L'inconvénient de cette harmonisation est qu'elle entrainerait une modification de la répartition des montants prélevés sur le salaire et par conséquent impliquerait une refonte des taux de calculs des cotisations pour la compenser.
Bilan : Le bulletin de paie simplifié concrètement
En conclusion voici un exemple de bulletin de paie simplifié qui ne présenterait aucune cotisation patronale et aucun taux de cotisation.
Une trop grande simplification du bulletin de paie pourrait également être contre productive car le salarié n'aurait finalement plus aucun moyen de contrôler le détail de ses cotisations et l'exactitude de leurs calculs. Un rassemblement des lignes du bulletin de paie rendrait donc impossible de contrôler les montants affichés, que l'on parle de cotisation ou bien de net fiscal ou encore de net annuel, à moins d'avoir une connaissance extrêmement pointue du droit du travail et des mécanismes d'application des cotisations.
Finalement, cette démarche de simplification représenterait un intérêt pédagogique évident vis-à-vis des salariés dans leur compréhension du contenu du bulletin de paie.

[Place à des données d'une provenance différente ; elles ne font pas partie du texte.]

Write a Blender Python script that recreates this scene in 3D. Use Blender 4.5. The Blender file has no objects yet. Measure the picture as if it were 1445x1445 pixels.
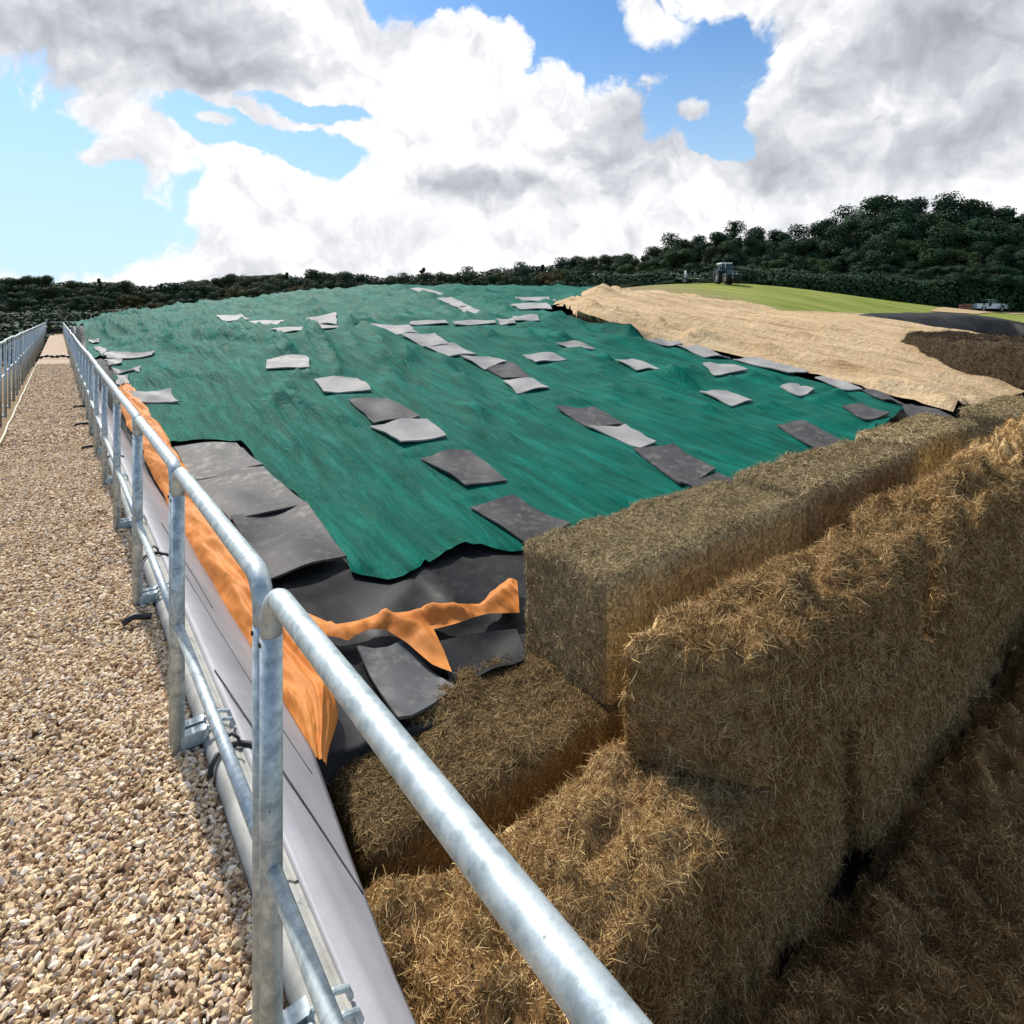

Par contre, l'obligation de transparence de l'employeur quant au calcul du salaire sera diminuée derrière un affichage simplifié d'un mode de calcul complexe.
Les valeurs de communication et de transparence ne seront préservées que dans l'hypothèse ou le droit du travail est lui-même simplifié en amont et que les modes de calculs deviennent lisibles pour n'importe quel salarié.